Decorated

“Mama, how come you have decorations all over your belly?”

I was getting ready to go out to dinner with a few friends as my daughter sat on my bed.  Sat being a negotiable word, as she was really doing forward rolls and trying to stand on her head while I was trying not to have a panic attack each time she landed a bit too close to the edge.  It was as I was changing into the decided outfit of the evening when she sprung this interesting question on me.  There, standing on her head in the middle of her bed, my daughter used language to describe a physical attribute I’ve abhorred and then ignored since she was born.
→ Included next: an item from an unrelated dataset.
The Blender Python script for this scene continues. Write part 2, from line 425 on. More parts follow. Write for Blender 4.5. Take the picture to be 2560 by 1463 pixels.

I have not hidden my distain for women who refer to their stretch marks as, “tiger stripes” or “love marks” or anything else that masks what I thought they really were: ugly.  I was not embarrassed or put off by them by any means, I earned them carrying a child I love, after all.  But I was not a supporter of it’s glorification.  Nothing disturbs me more than people calling truly ugly things beautiful.  It feels like a deeply offensive falsification.  They are certainly marks of strife, of courage, of pain, of care, but not of beauty, certainly. And that was fine with me.  As long as we’re not calling it something it’s not.

“Mama, how come you have decorations all over your belly?”

She said decorations.  As in, streamers and cardboard cut-outs and helium balloons.  Decorations are sometimes cheesy, sometimes not even beautiful, but always, always signs of joyful celebration.

I thought long and hard before I opened my mouth.  I didn’t want to say something filled with rhetoric just to have something to say.  I explained, rather matter-of-factly, that as my body stretched to accommodate the one growing inside of it-her- it was permanently marked with the effort.

“I decorated you?,” she asked.

“Yes, love.  You decorated me.”

I will now, never explain it any other way.